▶ [Work instructions]: Exactly as written, retype the listing below, omitting the pictures.
--- START Data excerpt ---
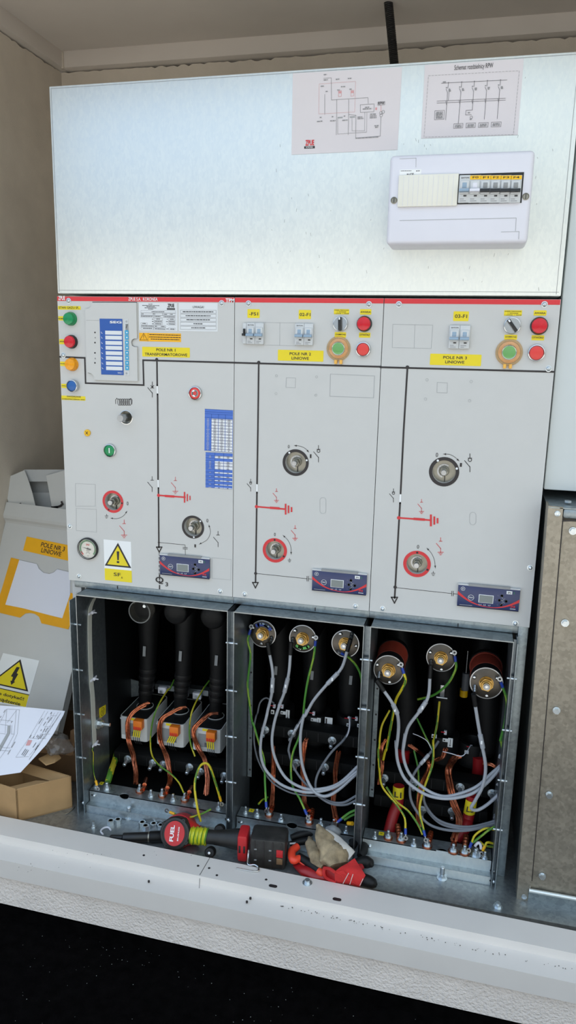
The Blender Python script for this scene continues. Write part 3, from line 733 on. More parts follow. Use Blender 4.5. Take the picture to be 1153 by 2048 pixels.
mb.line([R8(91,924),R8(423,959)], .001, 'ink_black'); mb.line([R8(433,960),R8(460,963)], .001, 'ink_black')
for x in (423,432): mb.line([R8(x,945),R8(x,973)], .0012, 'ink_black')
swsym(mb, R8, 81, 370, .85, 'ink_black', 'ring', .0011); swsym(mb, R8, 530, 174, 1.15, 'ink_black', 'ring', .0013)
swsym(mb, R8, 246, 430, .8, 'ink_red', 'earth', .0010); swsym(mb, R8, 358, 660, .95, 'ink_red', 'earth', .0012)
red_earth(mb, R8, [(112,515),(300,529)], [(301,530,29,.0042),(321,531,19,.0038),(340,532,11,.0036)], [(206,521),(258,525)])
arrowarc(mb, R8, [(374,141),(410,143),(440,158),(467,182)]); arrowarc(mb, R8, [(277,692),(305,725),(322,765),(327,810)])
mb.ptext('0', R8(331,133), R8(342,158), 'ink_black', bold=0); mb.ptext('I', R8(472,193), R8(482,216), 'ink_black', bold=.02)
mb.ptext('0', R8(220,674), R8(231,696), 'ink_black', bold=0); earthmark(mb, R8, 315, 840, .95, 'ink_black')
obj('mimic_diagram', mb, BAY[2], smooth=0)
# faint outlines of blanked-off cut-outs
def outline(mb, f, pts, w=.0006): mb.line([f(*p) for p in pts+pts[:1]], w, 'ink_faint', d=.0003)
mb = MB()
outline(mb, R6, [(155,325),(276,330),(276,462),(157,462)]); outline(mb, R6, [(160,475),(282,482),(284,620),(160,610)]); outline(mb, R6, [(985,775),(1100,785),(1098,910),(985,900)])
obj('blanked_opening', mb, BAY[0], smooth=0)
mb = MB()
outline(mb, R4, [(244,234),(478,237),(474,402),(241,396)]); mb.line([R4(361,236),R4(360,399)], .0006, 'ink_faint', d=.0003)
outline(mb, R4, [(408,632),(475,634),(472,705),(405,702)], .0007); outline(mb, R4, [(726,606),(1044,619),(1037,777),(722,766)], .0009)
for p in ((337,618),(626,626),(334,747),(621,758)): mb.arc(aty(R4(*p),0), .0024, 0, 360, .0006, 'ink_faint', d=.0003)
P = [(672+22*math.cos(t), 530+(-22 if math.sin(t) > 0 else 50)-22*math.sin(t)) for t in [2*PI*i/24+.001 for i in range(24)]]; outline(mb, R7, [(x, y) for x, y in P], .0006)
obj('blanked_opening', mb, BAY[1], smooth=0)
mb = MB()
outline(mb, R5, [(77,201),(312,206),(303,343),(74,338)]); mb.line([R5(207,204),R5(203,340)], .0006, 'ink_faint', d=.0003); outline(mb, R5, [(338,542),(398,545),(396,604),(336,602)], .0007)
for p in ((278,527),(537,537),(269,640),(528,650)): mb.arc(aty(R5(*p),0), .0026, 0, 360, .0006, 'ink_faint', d=.0003)
P = [(547+19*math.cos(t), 505+(-4 if math.sin(t) > 0 else 32)-19*math.sin(t)) for t in [2*PI*i/24+.001 for i in range(24)]]; outline(mb, R8, P, .0006)
obj('blanked_opening', mb, BAY[2], smooth=0)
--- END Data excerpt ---
▶ [The reply]:
The Blender Python script for this scene continues. Write part 3, from line 733 on. More parts follow. Use Blender 4.5. Take the picture to be 1153 by 2048 pixels.
mb.line([R8(91,924),R8(423,959)], .001, 'ink_black'); mb.line([R8(433,960),R8(460,963)], .001, 'ink_black')
for x in (423,432): mb.line([R8(x,945),R8(x,973)], .0012, 'ink_black')
swsym(mb, R8, 81, 370, .85, 'ink_black', 'ring', .0011); swsym(mb, R8, 530, 174, 1.15, 'ink_black', 'ring', .0013)
swsym(mb, R8, 246, 430, .8, 'ink_red', 'earth', .0010); swsym(mb, R8, 358, 660, .95, 'ink_red', 'earth', .0012)
red_earth(mb, R8, [(112,515),(300,529)], [(301,530,29,.0042),(321,531,19,.0038),(340,532,11,.0036)], [(206,521),(258,525)])
arrowarc(mb, R8, [(374,141),(410,143),(440,158),(467,182)]); arrowarc(mb, R8, [(277,692),(305,725),(322,765),(327,810)])
mb.ptext('0', R8(331,133), R8(342,158), 'ink_black', bold=0); mb.ptext('I', R8(472,193), R8(482,216), 'ink_black', bold=.02)
mb.ptext('0', R8(220,674), R8(231,696), 'ink_black', bold=0); earthmark(mb, R8, 315, 840, .95, 'ink_black')
obj('mimic_diagram', mb, BAY[2], smooth=0)
# faint outlines of blanked-off cut-outs
def outline(mb, f, pts, w=.0006): mb.line([f(*p) for p in pts+pts[:1]], w, 'ink_faint', d=.0003)
mb = MB()
outline(mb, R6, [(155,325),(276,330),(276,462),(157,462)]); outline(mb, R6, [(160,475),(282,482),(284,620),(160,610)]); outline(mb, R6, [(985,775),(1100,785),(1098,910),(985,900)])
obj('blanked_opening', mb, BAY[0], smooth=0)
mb = MB()
outline(mb, R4, [(244,234),(478,237),(474,402),(241,396)]); mb.line([R4(361,236),R4(360,399)], .0006, 'ink_faint', d=.0003)
outline(mb, R4, [(408,632),(475,634),(472,705),(405,702)], .0007); outline(mb, R4, [(726,606),(1044,619),(1037,777),(722,766)], .0009)
for p in ((337,618),(626,626),(334,747),(621,758)): mb.arc(aty(R4(*p),0), .0024, 0, 360, .0006, 'ink_faint', d=.0003)
P = [(672+22*math.cos(t), 530+(-22 if math.sin(t) > 0 else 50)-22*math.sin(t)) for t in [2*PI*i/24+.001 for i in range(24)]]; outline(mb, R7, [(x, y) for x, y in P], .0006)
obj('blanked_opening', mb, BAY[1], smooth=0)
mb = MB()
outline(mb, R5, [(77,201),(312,206),(303,343),(74,338)]); mb.line([R5(207,204),R5(203,340)], .0006, 'ink_faint', d=.0003); outline(mb, R5, [(338,542),(398,545),(396,604),(336,602)], .0007)
for p in ((278,527),(537,537),(269,640),(528,650)): mb.arc(aty(R5(*p),0), .0026, 0, 360, .0006, 'ink_faint', d=.0003)
P = [(547+19*math.cos(t), 505+(-4 if math.sin(t) > 0 else 32)-19*math.sin(t)) for t in [2*PI*i/24+.001 for i in range(24)]]; outline(mb, R8, P, .0006)
obj('blanked_opening', mb, BAY[2], smooth=0)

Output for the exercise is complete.